L’educazione di genere serve a creare una società più libera ed equilibrata, a creare individui più tolleranti e ad evitare che altri vivano la propria condizione con difficoltà, come qualcosa di problematico, solo perché non corrisponde a ciò che viene accettato e considerato come “normale”. Gli effetti drammatici di questi pregiudizi emergono spesso dalle cronache e dai casi di adolescenti che si tolgono la vita perché non si sentono capiti o perché presi di mira dai compagni in quanto diversi. L’eteronormatività è quella cosa che per tanto tempo ha portato insegnanti e genitori a dire “non si fa” quando vedevano ad esempio un bambino indossare abiti femminili e che tracciando una linea netta ha diviso il mondo in “noi” e “gli altri” producendo violenza e disuguaglianze. È un regime che agisce in modo repressivo sin da quando si è piccoli, mettendo di fatto ai margini una larga fetta di popolazione.

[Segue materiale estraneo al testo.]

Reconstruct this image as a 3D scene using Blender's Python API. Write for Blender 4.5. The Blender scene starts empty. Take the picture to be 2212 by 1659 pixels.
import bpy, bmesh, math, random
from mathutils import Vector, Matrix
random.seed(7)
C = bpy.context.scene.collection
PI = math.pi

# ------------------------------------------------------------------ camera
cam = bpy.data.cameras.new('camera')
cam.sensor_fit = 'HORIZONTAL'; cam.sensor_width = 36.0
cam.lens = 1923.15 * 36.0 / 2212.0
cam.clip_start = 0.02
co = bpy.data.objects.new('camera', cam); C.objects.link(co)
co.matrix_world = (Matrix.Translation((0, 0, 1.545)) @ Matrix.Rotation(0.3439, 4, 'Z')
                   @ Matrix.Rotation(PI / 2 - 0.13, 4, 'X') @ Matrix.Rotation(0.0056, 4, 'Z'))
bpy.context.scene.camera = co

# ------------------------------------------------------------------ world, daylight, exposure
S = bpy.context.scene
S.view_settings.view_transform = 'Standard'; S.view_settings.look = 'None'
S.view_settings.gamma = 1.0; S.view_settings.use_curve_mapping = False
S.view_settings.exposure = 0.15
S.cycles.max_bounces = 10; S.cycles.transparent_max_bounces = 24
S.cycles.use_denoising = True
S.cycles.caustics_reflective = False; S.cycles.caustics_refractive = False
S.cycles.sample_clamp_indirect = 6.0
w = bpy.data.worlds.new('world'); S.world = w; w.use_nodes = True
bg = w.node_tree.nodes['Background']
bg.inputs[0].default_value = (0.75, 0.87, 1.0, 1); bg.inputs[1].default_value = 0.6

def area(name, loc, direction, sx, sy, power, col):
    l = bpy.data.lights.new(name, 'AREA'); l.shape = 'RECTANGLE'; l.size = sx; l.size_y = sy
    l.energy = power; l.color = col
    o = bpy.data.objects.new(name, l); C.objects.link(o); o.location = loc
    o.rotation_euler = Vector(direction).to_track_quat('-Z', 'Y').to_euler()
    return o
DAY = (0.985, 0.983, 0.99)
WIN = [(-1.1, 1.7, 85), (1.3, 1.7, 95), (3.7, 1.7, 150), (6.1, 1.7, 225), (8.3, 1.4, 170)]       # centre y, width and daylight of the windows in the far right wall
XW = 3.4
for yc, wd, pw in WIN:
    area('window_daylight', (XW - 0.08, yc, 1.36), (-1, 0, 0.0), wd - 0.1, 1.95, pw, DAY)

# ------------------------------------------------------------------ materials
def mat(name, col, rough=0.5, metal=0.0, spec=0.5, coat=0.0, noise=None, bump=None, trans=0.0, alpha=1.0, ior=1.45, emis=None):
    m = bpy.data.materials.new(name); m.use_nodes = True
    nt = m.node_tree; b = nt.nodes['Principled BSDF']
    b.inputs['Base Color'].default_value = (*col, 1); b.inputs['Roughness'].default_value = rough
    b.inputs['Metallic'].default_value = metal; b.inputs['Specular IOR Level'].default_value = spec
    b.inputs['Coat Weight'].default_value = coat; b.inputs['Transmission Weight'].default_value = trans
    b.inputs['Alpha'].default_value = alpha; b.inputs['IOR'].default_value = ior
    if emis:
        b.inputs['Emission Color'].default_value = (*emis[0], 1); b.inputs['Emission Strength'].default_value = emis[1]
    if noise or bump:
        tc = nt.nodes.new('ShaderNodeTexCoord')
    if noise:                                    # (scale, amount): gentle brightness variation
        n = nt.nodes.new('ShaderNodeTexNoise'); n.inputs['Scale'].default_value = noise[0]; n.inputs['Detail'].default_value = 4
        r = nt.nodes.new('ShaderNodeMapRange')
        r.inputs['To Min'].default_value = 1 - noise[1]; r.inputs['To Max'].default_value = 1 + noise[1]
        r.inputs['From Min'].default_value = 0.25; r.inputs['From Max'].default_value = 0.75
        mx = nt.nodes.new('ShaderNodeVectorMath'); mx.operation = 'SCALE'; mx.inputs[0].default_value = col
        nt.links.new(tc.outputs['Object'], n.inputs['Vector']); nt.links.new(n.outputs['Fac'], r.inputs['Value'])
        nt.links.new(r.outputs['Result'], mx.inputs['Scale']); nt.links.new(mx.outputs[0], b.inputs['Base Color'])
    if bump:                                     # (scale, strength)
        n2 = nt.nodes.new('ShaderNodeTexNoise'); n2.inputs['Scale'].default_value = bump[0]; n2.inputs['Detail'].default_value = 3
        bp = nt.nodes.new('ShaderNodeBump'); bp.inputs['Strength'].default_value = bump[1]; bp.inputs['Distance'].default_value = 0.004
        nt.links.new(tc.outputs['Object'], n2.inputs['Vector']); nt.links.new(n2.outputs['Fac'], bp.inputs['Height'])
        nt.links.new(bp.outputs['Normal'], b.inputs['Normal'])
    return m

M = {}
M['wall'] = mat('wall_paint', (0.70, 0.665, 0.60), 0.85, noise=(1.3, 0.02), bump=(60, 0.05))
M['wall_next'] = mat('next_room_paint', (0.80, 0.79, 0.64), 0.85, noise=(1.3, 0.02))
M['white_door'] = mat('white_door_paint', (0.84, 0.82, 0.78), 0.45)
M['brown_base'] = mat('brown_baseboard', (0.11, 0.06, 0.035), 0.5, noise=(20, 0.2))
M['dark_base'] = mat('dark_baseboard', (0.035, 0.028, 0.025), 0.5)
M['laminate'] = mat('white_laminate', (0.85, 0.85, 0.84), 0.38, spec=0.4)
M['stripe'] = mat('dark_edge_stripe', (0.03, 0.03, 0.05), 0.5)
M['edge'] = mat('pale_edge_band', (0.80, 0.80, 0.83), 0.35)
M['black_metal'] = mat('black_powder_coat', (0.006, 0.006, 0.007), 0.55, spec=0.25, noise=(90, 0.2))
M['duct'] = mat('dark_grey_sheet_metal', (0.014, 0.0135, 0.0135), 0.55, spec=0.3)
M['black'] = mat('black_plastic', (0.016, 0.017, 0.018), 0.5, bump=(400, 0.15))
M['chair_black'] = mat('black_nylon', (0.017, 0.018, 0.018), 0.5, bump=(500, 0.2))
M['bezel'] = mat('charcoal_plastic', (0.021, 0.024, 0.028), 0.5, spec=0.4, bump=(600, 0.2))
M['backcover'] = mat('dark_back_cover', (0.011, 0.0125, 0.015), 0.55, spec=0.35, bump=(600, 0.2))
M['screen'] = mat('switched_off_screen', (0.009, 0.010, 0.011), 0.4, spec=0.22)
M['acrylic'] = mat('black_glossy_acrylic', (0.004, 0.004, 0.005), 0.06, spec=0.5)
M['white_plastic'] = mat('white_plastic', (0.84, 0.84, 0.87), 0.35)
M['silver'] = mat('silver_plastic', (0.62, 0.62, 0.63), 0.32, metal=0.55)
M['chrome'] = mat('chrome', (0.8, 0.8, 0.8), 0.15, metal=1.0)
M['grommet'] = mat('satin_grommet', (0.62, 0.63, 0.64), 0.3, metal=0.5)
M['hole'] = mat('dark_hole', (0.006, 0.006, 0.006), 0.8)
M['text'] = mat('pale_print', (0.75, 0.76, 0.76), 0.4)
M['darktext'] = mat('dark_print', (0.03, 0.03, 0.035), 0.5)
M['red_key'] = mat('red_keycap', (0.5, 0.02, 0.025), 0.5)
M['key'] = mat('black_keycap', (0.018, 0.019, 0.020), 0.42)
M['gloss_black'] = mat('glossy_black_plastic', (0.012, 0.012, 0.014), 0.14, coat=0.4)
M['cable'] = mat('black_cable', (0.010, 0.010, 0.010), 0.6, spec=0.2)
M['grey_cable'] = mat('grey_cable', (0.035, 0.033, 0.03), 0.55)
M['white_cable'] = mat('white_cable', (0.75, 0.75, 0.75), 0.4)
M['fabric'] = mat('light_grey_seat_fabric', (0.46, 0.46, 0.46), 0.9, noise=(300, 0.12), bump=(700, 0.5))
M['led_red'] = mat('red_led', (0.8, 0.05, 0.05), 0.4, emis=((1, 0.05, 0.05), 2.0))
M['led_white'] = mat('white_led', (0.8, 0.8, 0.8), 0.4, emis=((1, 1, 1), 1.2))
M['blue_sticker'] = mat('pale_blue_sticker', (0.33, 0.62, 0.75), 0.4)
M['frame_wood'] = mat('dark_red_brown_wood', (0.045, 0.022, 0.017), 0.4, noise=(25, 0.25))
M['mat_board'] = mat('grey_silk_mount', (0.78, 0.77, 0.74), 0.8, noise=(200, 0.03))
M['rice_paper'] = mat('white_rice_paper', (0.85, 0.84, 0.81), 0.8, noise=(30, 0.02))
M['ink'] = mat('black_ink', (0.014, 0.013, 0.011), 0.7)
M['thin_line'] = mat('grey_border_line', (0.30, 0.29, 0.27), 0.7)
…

Le accuse che vengono mosse più spesso all’insegnamento della parità di genere, oltre a “confondere i bambini”, sono quelle di intromettersi nell’educazione dei genitori, cambiando i valori all’interno delle famiglie, ma se i valori di certe famiglie sono l’intolleranza e la paura del diverso forse sarebbe giusto che le istituzioni contribuissero a modificarle. Decostruire dannosi binari che si rivelano dannosi non è creare confusione,  serve invece a spezzare il circolo vizioso che produce il bullismo, la violenza di genere e l’omofobia. Si tratta di capire che all’uguaglianza si viene educati, proprio come si viene educati alla matematica, alla geografia o all’educazione civica. Tutte materie a cui nessun genitore verrebbe in mente di opporsi. L’educazione di genere è una tematica di cui devono necessariamente occuparsi le scuole, così come l’educazione sessuale, altra grande bistrattata dal nostro sistema. Anzi, è fondamentale che siano le scuole a fare perché è a scuola che si creano i cittadini del futuro e il suo compito deve essere quello di gettare le basi per una società inclusiva in cui nessuno venga escluso o si vergogni di essere quello che è.

In Spagna, a gennaio 2020, di fronte alla proposta del “Pin parental”, un documento promosso dal partito di estrema destra Vox che darebbe la possibilità ai genitori di negare il consenso alla partecipazione dei propri figli ad attività complementari nel caso in cui vadano “contro i loro principi morali”, la ministra per l’Uguaglianza, Irene Montero, ha parlato di censura educativa, affermando che anche i figli e le figlie di genitori omofobi hanno lo stesso diritto di tutti gli altri a essere educati al rispetto, alla promozione dei diritti umani e alla capacità di amare chi vogliono. Essere informati, infatti, è un diritto umano e i diritti vengono prima dei “credo”: per questo a nessun genitore e a nessuna associazione cattolica dovrebbe essere concessa l’arroganza di stabilire cosa deve e cosa non deve essere insegnato nelle scuole. Ma probabilmente basterebbe anche soltanto essere più consapevoli di quanto l’educazione dei bambini sia fondamentale, e capire anche quanto, e realmente, si voglia salvaguardare il loro benessere.